The opportunity to add a franchise player-calibre prospect at the top of the draft is not something that’s come around for the Leafs since 1985, and a young center of Auston Matthews’ pedigree is not something the Leafs have had in their possession since they traded the fruits of that 1985 pick, Wendel Clark, for a 23-year-old Mats Sundin nine years later. Perhaps it’s fitting, then, what the final number was in the Leafs‘ lucky combination:

Consider Saturday a night of redemption. The Maple Leafs, who entered with the best odds for the No. 1 overall pick, had some of the worst odds to win the lottery after the first three balls climbed up the chute.

Six. Eight. Five.

No. 13 was the only ball left that could deliver the No. 1 pick to Toronto. It was a scant 9 per cent shot.

– Frank Seravalli


Even if you don’t believe the Matthews pick is set in stone, the debate of Auston Matthews versus Patrik Laine is the best question this generation of Leafs fans has ever had to ponder. A stud center, or a winger so good and dynamic it makes you think about passing on said stud center? File that under, “great problem to have.”

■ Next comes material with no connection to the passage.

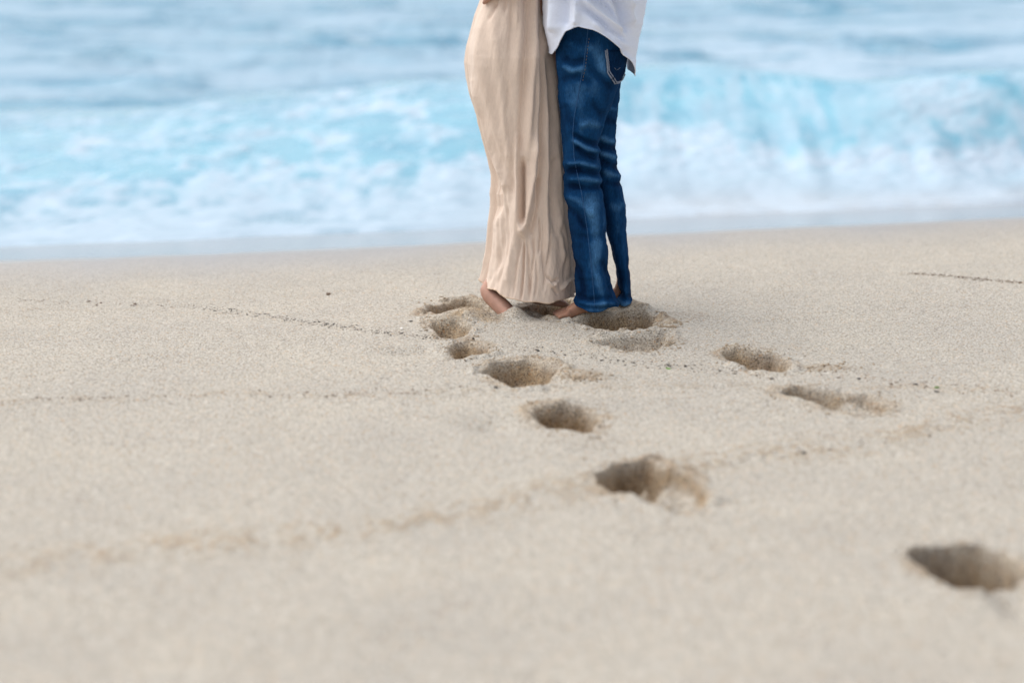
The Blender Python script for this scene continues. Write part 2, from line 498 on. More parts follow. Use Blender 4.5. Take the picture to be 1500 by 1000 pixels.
# ------------------------------------------------------------------ the sea
fr = [(-400, 372), (-150, 358), (0, 352), (200, 348), (330, 338), (450, 334), (600, 326), (750, 316), (930, 296), (1150, 286), (1350, 278), (1500, 270), (1800, 258)]
frw = [G(a, b, -.34) for a, b in fr]
fX = np.array([p.x for p in frw]); fY = np.array([p.y for p in frw])
cr = [(-400, 195, -.26), (0, 172, -.30), (250, 160, -.26), (450, 140, -.18), (640, 116, -.06), (800, 98, .10), (960, 92, .13),
      (1100, 96, .14), (1250, 112, .12), (1400, 108, .14), (1500, 106, .15), (1900, 108, .12)]
crw = [G(*c) for c in cr]
cX = np.array([p.x for p in crw]); cY = np.array([p.y for p in crw]); cZ = np.array([p.z for p in crw])
sx = two_step(-4.4, -4.3, 4.4, 4.5, .028, .028, -420, 420)
nA = 170
def smooth1(v, n=9):
    k = np.ones(n) / n
    return np.convolve(np.pad(v, n // 2, mode='edge'), k, 'valid')
YF = smooth1(np.interp(sx, fX, fY), 15); YC = smooth1(np.interp(sx, cX, cY), 15); ZC = smooth1(np.interp(sx, cX, cZ), 15)
ZC = ZC + (fbm(sx * .9, sx * 0 + 9, 402, 4) - .5) * .16 * np.clip(1 - np.abs(sx) / 30, 0, 1)
YC = YC + (fbm(sx * .7, sx * 0 + 5, 403, 3) - .5) * .9 * np.clip(1 - np.abs(sx) / 30, 0, 1)
YF = YF + (fbm(sx * .9, sx * 0 + 3, 401, 4) - .5) * .55
yB = []
s = 0.0; st = .035
while s < 900:
    s += st; yB.append(s)
    st *= 1.010 if s < 30 else 1.12
yB = np.array(yB)
rows = []
tA = np.linspace(-.10, 1.0, nA)
YA = YF[None, :] + tA[:, None] * (YC - YF)[None, :]
YB = YC[None, :] + yB[:, None]
YS = np.concatenate([YA, YB]); XS = np.broadcast_to(sx, YS.shape).copy()
T = np.concatenate([np.broadcast_to(tA[:, None], YA.shape), 1 + yB[:, None] / 2.0 * np.ones_like(YB)])
right = sstep(-.9, .9, XS)             # how upright the wave still stands: collapsed on the left, a wall on the right
z0 = -.35
S_left = sstep(0.0, 1.05, T) * .85 + .15 * np.clip(T, 0, 1)
S_right = sstep(.30, .95, T) ** .9
S = np.where(T < 1, S_left * (1 - right) + S_right * right, 1)
sandz = beach_base(XS, YS)
toe = sandz + .03 + (z0 - sandz - .03) * sstep(-.02, .36, T)
zA = np.where(T < .36, toe, z0) + (ZC[None, :] - z0) * S
u = np.maximum(YS - YC[None, :], 0)
zB = ZSEA + (ZC[None, :] - ZSEA) * np.exp(-(u / 1.7) ** 2)
ZS = np.where(T <= 1, zA, zB)
# open water: long swells parallel to the shore and choppy wavelets
op = sstep(.2, 3.0, u)
vis = np.where(np.abs(XS) < 40, 1.0, 0.0) * (1 - sstep(60, 120, YS))
rp = sstep(.50, .78, fbm(XS * .9, YS * 2.0, 430, 4))
ZS += op * vis * ((fbm(XS * .35, YS * .8, 420, 3) - .5) * .22 + rp * .075 + (fbm(XS * 1.6, YS * 4.0, 435, 3) - .5) * .05)
# small rise of an older wave behind on the left
# foam amounts
n1 = fbm(XS * 1.7, YS * 1.7, 440, 5, .6)
n2 = fbm(XS * 4.5, YS * 2.0, 450, 5, .62)
n3 = fbm(XS * 8, YS * 5, 455, 4, .6)
streak = fbm(XS * 7.5, YS * .9 + ZS * 1.5, 460, 4, .6)
base_l = 1.00 - .56 * sstep(.10, .62, T)
plume = (fbm(XS * 1.9, XS * 0 + 2.2, 530, 4, .6) - .5) * .75
base_r = 1.22 - 1.05 * sstep(.36, .66, T - plume * .5)
base = base_l * (1 - right) + base_r * right
edge = sstep(-.10, .02, T)
tongue = (fbm(XS * 1.1, T * 1.2, 470, 4, .6) - .5)
foam = sstep(.34 - .10 * (1 - right), .90 + .12 * (1 - right), base + tongue * (.5 - .25 * right) + (n1 - .5) * (.7 - .2 * right) + (n2 - .5) * (1.2 - .5 * right) + (n3 - .5) * 1.3 * (1 - right))
lace = (.08 + .5 * sstep(.46, .62, n2) + .5 * sstep(.48, .60, n3) * (1 - right)) * .75 * sstep(.1, .5, T) * (1 - sstep(1.0, 1.5, T))
foam = np.maximum(foam, lace)
face = right * sstep(.35, .55, T) * (1 - sstep(.95, 1.02, T))
foam = np.maximum(foam, face * sstep(.42, .72, streak) * .62)
# thicker spray at the far right of the wall
foam = np.maximum(foam, sstep(2.0, 2.7, XS) * face * sstep(.35, .6, n1) * .85)
off = sstep(1.1, 1.6, T)
foam = np.maximum(foam * (1 - off), off * sstep(.28, .56, fbm(XS * .45, YS * 1.6, 480, 5, .6)) * (.66 + .20 * sstep(-1, 3, XS)) * (1 - sstep(20, 60, YS)))  # offshore foam remnants, raised to stand in for pale sky reflection too
# boiling whitewater
lump = (fbm(XS * 5, YS * 5, 490, 4, .55) - .45)
bil = np.abs(fbm(XS * 9, YS * 9, 500, 3) - .5)
inA = (T <= 1.0)
ZS += inA * foam * (lump * (.085 - .03 * right) + (.10 - bil * .5) * .07) * (.4 + .6 * sstep(.2, .5, T)) * sstep(-.06, .10, T)
ZS += right * np.exp(-((T - .42) / .16) ** 2) * sstep(.4, .75, fbm(XS * 2.2, XS * 0 + 1.7, 510, 4)) * .06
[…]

Matthews (in all likelihood) will join a prospect pool that includes William Nylander and Mitch Marner — a triumvirate of potentially elite talents, two of which play center if the presumptive pick is Matthews, and all of which are likely NHL ready next season. The Maple Leafs organization has finally assembled the foundation of elite young players needed to contend one day, and while management’s work is far from over, this first overall pick starts to bring that window of contention into view.

Congratulations, Leafs fans. Lord knows you deserve it.

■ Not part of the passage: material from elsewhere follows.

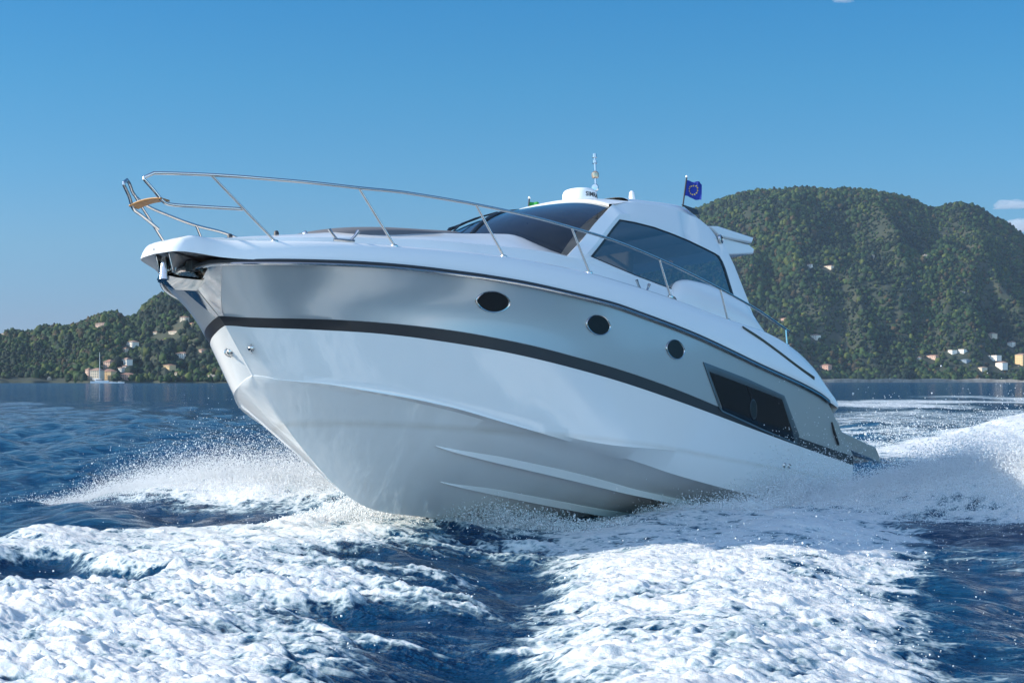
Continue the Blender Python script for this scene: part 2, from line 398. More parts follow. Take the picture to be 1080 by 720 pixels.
def surface(x, y, sp):
    f, A, Cn, rh, rm, bh, bm_ = foam_field(x, y)
    z = sea_height(x, y, sp)*(1 - .5*np.clip(f, 0, 1))
    tr = sstep(-.6, .8, poly_sd(x, y, WAKE['trough'])); z -= .10*tr
    z += .06*tr*fbm(x*.5 + y*.2, y*1.8 - x*.3, 3, 31)
    # churned foam stands up in heaps
    u, v = x*.845 - y*.534, x*.534 + y*.845
    def puff(fr, seed, o=2):
        wx = .4*fbm(u*fr*.5, v*fr*.7, 2, seed+7)
        return np.clip(np.sqrt(fbm(u*fr*.62 + wx, v*fr*1.15 - wx, o, seed)**2 + .012)*2.6 - .28, 0, 1.3)
    near = sstep(70, 30, y); near0 = near
    dec = lambda L: sstep(1.6, 3.6, L/np.maximum(sp, 1e-3))
    l1, l2, l3, l4 = puff(.8, 41), puff(2.6, 42), puff(6.5, 43), puff(15., 44)
    big = .45 + .75*np.clip(.5 + 1.2*fbm(u*.22, v*.3, 3, 91), 0, 1.2)
    lump = .040*l1 + .034*l2*dec(.6)*big + .030*l3*dec(.2)*big + .017*l4*dec(.085)
    thick = .45*l1 + .35*l2 + .3*l3
    f = f - .32*f*(1 - np.clip(thick*1.25, 0, 1))*near0
    z += A*(.06 + lump*.85)*near + sstep(0.1, .9, A)*.06*near
    z += sstep(-.2, 1.3, poly_sd(x, y, WAKE['centre']) + .2*fbm(x*.9, y*.9, 3, 3))*.17*near + Cn*lump*.85*near
    z += .05*np.clip(f - np.maximum(A, Cn), 0, 1)*lump*3*near
    z += rh + rm*lump*.55 + .10*rh*fbm(u*.9, v*.9, 3, 61) + bh + bm_*lump*.8
    return z, f

def build_sea():
    th = np.concatenate([np.linspace(-math.pi, -.40, 150)[:-1], np.linspace(-.40, .40, 1050), np.linspace(.40, math.pi, 150)[1:]])
    # rows spaced like the eye sees them: fine near, coarse far
    v = np.concatenate([np.linspace(560, 352, 150)[:-1], np.linspace(352, 20, 760)[:-1], np.geomspace(20, .16, 90)])
    r = CAM_H*1800/v
    Rr, Th = np.meshgrid(r, th, indexing='ij')
    X = Rr*np.sin(Th); Y = Rr*np.cos(Th)
    dr = np.gradient(r)[:, None]; sp = np.maximum(np.abs(dr), np.abs(Rr*np.gradient(th)[None]))*.75
    n, m = X.shape
    Z, F = surface(X.ravel(), Y.ravel(), np.broadcast_to(sp, X.shape).ravel())
    V = np.stack([X.ravel(), Y.ravel(), Z], 1)
    idx = np.arange(n*m).reshape(n, m)
    # the seam behind the camera shares its vertices
    idx[:, -1] = idx[:, 0]
    Q = np.stack([idx[:-1, :-1], idx[:-1, 1:], idx[1:, 1:], idx[1:, :-1]], -1).reshape(-1, 4)[:, ::-1]
    # close the small disc under the camera
    c = len(V); V = np.concatenate([V, [[0, 0, 0]]]); F = np.r_[F, 0]
    T = np.stack([idx[0, :-1], idx[0, 1:], np.full(m-1, c), np.full(m-1, c)], -1)
    me = mesh_np('sea', V, Q)
    at = me.attributes.new('foam', 'FLOAT', 'POINT'); at.data.foreach_set('value', F.astype(np.float32))
    return me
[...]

There will be a few months to go over every detail of what the Leafs are getting in Matthews as we approach draft day, but the 30-second rundown on his background is that he dismantled the competition on the US National U18 team, laying waste to the USNTDP record books, before taking the nontraditional route by heading to the Swiss league instead of spending a year in the WHL or college.

Matthews missed the 2015 draft cutoff by just a couple of days, uniquely positioning him to sign a pro contract overseas in his draft year rather than play another year of junior — he could get his residence permit authorized on his 18th birthday in September and participate in a close-to-full pro season. He would’ve likely slotted third behind McDavid and Eichel in 2015 despite his age disadvantage (it’s even been argued he would have been drafted before Eichel in that hypothetical scenario, for what it’s worth). That, combined with a full year of experience playing against men over in the Swiss league — where he finished as a candidate for league MVP — means his impact could be substantial right out of the gates next October.

No Leafs fan needs to be told about the value of an elite center and the difficulty involved in acquiring one anywhere but the top of the draft. Matthews, by all accounts, appears to be that “unicorn” center you can build around for 10-15 years.